Damlanın deryayla bir olduğunu zevk etmektir vecd.
Vecde kapılmak; Hak’ta Hak olmaktır. Hak deryasında Hak’la Hak’ı seyretmektir.
Vecd haline kapılan kişide “vicdan” oluşur.
İşte vicdan, tüm suret vücutlarını tutan vücuda şahit olmakla oluşur.
Secde sırrına ermekle oluşur.
Secde makamına eren kişi “vicdan makamı”na erer.
Vicdanı oluşan kişi, her nereye bakarsa baksın, baktığı varlığın ardında Hakk’ın kendisi olduğunu bilir.
Bir insana, bir kuşa, bir çiçeğe, taşa, toprağa baksa, baktığı her varlığın ardında, o varlığı tutan Hakk’ın olduğunu bilir.
Vicdan sahibi olan kişi, zerre kadar hiç bir varlığa zarar veremez.
Vicdanlı kişi; çevresindeki kişilerin, varlığın sıkıntısını, ihtiyacını, acısını hisseder.
Çevresindeki kişilere yardım için koşar durur.
Komşusu aç iken, sıkıntı içinde kıvranır iken, acı çekiyorken yerinde duramaz, onun için koşar durur.
İşte o kişiler ‘‘müminlik makamına’’ ermiş kişilerdir.
İslam toplumlarında, Müslümanlar arasında ilişkilere bakıldığında; haksızlık, hukuksuzluk, adaletsizlik ve vicdansızlık diz boyu…
Kanser hastası 6 yaşındaki Yusuf Kerim’i annesinden hangi vicdan ayırıyor ve annesini cezaevine yolluyor?
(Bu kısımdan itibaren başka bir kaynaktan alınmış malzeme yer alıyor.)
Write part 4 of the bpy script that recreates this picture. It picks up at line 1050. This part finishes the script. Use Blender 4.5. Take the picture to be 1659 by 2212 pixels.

Ey vicdan, söyle, neye kurban edildin?
Yazar‘ dan alıntı,
„İslam toplumlarında, Müslümanlar arasında ilişkilere bakıldığında; haksızlık, hukuksuzluk, adaletsizlik ve vicdansızlık diz boyu…“
Önce sorgulayan değil söyleneni kabul eden insan yetiṣtiriliyor.
Tepeden baṣlayıp aṣağıya doğru geliṣen bir süreçte „dava“ uğruna, din uğruna, vatan uğruna diyerek vicdanını unutanlara doğru davranmıṣ olduğu hissi veriliyor.
Dindarın da, milliyetçinin de kendisine göre bir „Davası“ var.
Çıkarı uğruna vicdanlarını unutanlarıda hesaba katmak lazım.
Vicdansızlık diz boyu olunca hak, hukuk, adalet gibi kavramlar anlamsızlaṣıyor…
Bütün bunlara rağmen vicdanlarını koruyanlara karṣı, hak, hukuk, adalet dağıtması gereken devlet kurumlar sopa gibi kullanılıyor.
Yazınınızı büyük bir ilgi ile okudum.